Prima due grandi meriti del nostro sistema scolastico messi in evidenza da Rossi Doria: «Noi integriamo ogni giorno nelle nostre classi, in modo sereno e serio, 200mila bambini e ragazzi con disabilità. Nessun altro Paese lo fa da così tanti anni. E oggi finalmente capita che altre grandi nazioni ci guardino con ammirazione, pensando di volerci imitare. Tanto siamo avanti che una delegazione del governo francese è venuta e mi ha chiesto: come fate a fare una cosa così importante, i primi tra i paesi Ocse, da 30 anni? Accogliamo, poi, 750mila bambini e ragazzi stranieri. Parlano italiano ormai come prima lingua, lavorano per raggiungere gli obiettivi curricolari in tutte le discipline insieme ai nostri figli; diventeranno -presto, si spera- i loro concittadini a tutti gli effetti. Un signore che ha un banco in un mercato di Roma, che si chiama Mustafà, mi ha detto: “Il vero porto che mi ha accolto sono state le maestre dei miei tre figli nelle vostre belle scuole”». E questi sono dati di fatto. Aggiungiamo anche l’esortazione, condivisibile, del sottosegretario (ed ex maestro elementare): «Ora è assolutamente vitale riprendere una seria politica di investimento. Ci vuole una stagione capace di produrre un’inversione di tendenza, un cambio di rotta. Bisogna, infatti, passare dalla logica della spesa a quella dell’investimento».

Dall’altra parte dell’oceano, per l’appunto dall’Atlantic, arriva la notizia che un modello italiano di didattica pre-scolastica, il metodo “Reggio Emilia”, è stato ripreso e imitato fino a diventare quello preferito dalle élite americane per i propri bambini. La sua particolarità è di porre l’accento sull’arte e sulla bellezza, coinvolgendo i bambini ed esortandoli a sviluppare propri progetti seguendo gli argomenti che realmente li affascinano, e non ciò che “dovrebbero” imparare. Paradossale che un metodo nato nell’Emilia del secondo dopoguerra grazie al contributo volontario dei sopravvissuti di Villa Cella, che si sono rimboccati le maniche e hanno fisicamente costruito una scuola a partire dalle macerie, sia diventato il più gettonato dai bambini della upper class. Loris Malaguzzi, un giovane insegnante dell’area impegnato in studi sulla psicologia infantile post-guerra, è il padre di questo metodo. L’interesse da parte di insegnanti stranieri arriva negli anni ’80, e oggi il metodo è utilizzato in tutto il mondo da docenti con una preparazione specifica.
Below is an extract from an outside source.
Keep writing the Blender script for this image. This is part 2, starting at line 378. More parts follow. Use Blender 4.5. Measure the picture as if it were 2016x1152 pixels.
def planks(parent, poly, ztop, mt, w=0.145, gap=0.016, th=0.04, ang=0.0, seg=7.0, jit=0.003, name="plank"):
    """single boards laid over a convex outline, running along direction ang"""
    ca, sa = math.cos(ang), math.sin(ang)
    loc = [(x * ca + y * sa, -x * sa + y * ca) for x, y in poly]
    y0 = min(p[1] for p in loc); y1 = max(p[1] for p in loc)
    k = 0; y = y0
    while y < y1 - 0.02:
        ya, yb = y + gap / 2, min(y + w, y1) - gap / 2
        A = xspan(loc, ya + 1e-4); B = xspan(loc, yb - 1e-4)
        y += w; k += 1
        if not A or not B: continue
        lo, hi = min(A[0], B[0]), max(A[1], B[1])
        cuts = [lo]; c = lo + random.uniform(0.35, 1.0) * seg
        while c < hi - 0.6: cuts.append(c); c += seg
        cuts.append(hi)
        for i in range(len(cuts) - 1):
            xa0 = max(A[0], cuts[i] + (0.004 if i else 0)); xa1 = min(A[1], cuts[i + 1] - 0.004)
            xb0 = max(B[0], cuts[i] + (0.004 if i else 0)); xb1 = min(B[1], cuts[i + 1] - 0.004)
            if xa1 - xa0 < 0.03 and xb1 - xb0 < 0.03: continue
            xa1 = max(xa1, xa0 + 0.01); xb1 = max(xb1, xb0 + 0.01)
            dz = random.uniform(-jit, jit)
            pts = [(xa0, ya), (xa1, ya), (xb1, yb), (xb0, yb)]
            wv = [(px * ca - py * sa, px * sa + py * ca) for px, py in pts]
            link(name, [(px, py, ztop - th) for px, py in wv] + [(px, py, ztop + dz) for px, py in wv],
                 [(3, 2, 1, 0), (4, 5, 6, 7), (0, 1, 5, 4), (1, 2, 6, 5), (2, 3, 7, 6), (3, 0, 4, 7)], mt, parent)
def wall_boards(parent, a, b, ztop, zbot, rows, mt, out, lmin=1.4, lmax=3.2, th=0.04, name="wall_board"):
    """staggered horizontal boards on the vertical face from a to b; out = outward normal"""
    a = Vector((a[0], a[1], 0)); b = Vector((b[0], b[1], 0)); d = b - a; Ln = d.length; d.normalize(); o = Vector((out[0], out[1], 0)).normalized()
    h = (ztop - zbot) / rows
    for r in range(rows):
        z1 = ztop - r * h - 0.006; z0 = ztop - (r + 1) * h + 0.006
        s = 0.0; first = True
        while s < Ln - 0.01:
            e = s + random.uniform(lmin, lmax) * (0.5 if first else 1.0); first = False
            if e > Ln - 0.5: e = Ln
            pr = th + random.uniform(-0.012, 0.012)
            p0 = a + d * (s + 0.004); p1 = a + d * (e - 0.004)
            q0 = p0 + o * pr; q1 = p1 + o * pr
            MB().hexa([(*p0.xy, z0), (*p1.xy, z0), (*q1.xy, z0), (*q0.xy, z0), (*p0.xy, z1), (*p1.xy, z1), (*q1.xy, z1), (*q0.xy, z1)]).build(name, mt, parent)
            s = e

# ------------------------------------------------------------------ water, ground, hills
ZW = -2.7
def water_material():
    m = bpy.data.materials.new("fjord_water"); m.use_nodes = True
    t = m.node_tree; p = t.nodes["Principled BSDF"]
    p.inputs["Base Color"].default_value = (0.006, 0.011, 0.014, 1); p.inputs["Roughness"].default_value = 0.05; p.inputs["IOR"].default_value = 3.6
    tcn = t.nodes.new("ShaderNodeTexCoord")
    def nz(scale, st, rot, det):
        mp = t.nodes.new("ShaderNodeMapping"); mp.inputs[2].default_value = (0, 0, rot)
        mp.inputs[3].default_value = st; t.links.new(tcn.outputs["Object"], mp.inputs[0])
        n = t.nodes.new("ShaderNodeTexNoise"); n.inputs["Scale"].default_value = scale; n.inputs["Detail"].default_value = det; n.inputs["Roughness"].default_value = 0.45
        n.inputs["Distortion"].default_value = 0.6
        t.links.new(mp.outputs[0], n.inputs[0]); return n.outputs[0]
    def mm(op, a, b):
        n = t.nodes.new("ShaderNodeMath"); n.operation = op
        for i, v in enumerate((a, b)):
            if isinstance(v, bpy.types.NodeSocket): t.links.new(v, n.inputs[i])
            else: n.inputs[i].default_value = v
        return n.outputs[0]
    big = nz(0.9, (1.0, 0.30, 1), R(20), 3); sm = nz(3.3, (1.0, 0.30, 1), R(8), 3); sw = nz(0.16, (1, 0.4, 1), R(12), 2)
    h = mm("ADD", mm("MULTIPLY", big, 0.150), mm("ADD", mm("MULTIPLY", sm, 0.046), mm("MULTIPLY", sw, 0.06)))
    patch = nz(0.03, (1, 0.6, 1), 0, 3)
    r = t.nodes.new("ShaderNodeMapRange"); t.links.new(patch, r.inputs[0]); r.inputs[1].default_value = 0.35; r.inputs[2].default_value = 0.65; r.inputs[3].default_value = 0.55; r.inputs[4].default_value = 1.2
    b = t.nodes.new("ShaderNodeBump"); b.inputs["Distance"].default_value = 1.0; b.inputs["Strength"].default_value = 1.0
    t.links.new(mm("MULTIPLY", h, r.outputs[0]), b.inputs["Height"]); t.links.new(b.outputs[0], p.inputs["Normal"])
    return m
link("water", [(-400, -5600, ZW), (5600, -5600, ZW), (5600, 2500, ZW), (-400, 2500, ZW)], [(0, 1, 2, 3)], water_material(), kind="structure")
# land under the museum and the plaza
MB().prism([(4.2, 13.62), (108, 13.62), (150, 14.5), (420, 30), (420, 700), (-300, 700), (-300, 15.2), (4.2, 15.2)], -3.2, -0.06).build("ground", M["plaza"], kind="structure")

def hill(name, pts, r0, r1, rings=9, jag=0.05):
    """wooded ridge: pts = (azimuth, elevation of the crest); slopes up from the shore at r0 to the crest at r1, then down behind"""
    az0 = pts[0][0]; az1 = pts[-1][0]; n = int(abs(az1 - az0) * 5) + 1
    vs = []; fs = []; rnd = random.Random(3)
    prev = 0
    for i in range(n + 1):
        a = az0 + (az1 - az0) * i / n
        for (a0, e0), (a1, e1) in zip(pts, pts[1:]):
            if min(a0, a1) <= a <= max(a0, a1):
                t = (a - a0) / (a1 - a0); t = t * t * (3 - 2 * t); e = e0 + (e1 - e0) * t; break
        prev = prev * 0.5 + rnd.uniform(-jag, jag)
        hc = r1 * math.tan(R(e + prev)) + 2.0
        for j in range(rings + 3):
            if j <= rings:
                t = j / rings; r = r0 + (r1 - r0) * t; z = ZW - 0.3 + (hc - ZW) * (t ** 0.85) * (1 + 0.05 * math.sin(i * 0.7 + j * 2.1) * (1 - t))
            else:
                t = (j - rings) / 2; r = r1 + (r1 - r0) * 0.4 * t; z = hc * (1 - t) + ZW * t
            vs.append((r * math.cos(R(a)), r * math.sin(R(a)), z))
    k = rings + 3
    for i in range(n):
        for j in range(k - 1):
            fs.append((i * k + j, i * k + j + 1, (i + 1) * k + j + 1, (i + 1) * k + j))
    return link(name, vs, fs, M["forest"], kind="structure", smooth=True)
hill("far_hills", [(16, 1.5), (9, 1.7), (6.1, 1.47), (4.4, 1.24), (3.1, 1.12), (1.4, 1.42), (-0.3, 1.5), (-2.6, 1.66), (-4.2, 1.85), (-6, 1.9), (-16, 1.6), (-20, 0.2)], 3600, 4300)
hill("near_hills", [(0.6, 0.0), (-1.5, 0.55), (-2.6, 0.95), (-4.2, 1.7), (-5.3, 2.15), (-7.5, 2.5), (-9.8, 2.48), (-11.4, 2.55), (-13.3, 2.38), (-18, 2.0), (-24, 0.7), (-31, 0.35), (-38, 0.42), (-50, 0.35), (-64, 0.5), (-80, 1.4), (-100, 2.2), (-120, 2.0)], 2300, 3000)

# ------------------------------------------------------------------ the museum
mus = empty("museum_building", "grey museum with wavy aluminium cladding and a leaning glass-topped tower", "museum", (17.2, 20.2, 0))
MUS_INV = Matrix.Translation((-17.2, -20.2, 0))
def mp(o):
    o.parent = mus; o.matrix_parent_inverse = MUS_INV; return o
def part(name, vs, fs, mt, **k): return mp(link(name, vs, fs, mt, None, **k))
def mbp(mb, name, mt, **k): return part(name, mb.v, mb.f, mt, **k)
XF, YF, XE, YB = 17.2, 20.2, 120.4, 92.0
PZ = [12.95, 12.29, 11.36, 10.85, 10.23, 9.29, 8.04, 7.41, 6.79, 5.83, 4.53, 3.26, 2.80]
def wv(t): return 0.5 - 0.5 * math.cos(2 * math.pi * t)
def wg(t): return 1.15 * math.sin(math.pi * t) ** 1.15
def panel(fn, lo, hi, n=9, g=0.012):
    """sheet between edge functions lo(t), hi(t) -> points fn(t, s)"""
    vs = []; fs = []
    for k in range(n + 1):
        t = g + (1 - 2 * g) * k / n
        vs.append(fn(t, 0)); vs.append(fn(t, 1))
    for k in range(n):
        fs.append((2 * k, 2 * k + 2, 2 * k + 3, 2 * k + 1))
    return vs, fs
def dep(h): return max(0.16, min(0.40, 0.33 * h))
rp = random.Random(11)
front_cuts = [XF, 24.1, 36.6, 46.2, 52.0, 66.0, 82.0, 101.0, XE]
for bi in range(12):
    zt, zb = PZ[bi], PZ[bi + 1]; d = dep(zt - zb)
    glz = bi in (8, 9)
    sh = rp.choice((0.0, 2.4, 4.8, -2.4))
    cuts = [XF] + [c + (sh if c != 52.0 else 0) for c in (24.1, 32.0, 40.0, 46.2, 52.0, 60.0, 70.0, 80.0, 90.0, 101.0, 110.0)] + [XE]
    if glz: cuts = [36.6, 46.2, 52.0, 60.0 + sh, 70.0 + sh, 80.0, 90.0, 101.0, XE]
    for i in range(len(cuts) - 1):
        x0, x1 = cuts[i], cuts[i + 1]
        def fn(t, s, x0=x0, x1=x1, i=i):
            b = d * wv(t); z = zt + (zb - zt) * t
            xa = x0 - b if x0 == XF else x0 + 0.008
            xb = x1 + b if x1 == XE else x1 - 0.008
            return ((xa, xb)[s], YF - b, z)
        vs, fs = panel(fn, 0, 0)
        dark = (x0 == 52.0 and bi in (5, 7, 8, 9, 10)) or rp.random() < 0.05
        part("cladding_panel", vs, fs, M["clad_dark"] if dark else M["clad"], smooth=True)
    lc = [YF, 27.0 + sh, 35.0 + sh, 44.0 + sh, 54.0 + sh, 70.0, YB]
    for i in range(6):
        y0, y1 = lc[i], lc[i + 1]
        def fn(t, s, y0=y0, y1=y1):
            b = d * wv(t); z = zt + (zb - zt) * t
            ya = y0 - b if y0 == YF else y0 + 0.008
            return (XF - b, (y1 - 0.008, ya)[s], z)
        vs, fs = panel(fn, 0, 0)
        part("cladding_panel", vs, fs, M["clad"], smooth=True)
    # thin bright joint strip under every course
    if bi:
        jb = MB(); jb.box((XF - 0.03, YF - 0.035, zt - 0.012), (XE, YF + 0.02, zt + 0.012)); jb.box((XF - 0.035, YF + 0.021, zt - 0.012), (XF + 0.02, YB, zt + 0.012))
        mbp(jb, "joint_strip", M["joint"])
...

Ma il costo necessario ad accreditarsi fa sì che siano le scuole private più ricche a mandare i propri insegnanti a studiare in Italia. Eppure, come sottolinea l’articolo, «se ci fosse un modo per applicare in maniera diffusa la “Reggio philosophy” all’insegnamento nella scuola pubblica, abbassando alcuni costi a essa associati, la sua enfasi sulla bellezza e sulla creatività potrebbero avere effetti meravigliosi per i bambini svantaggiati».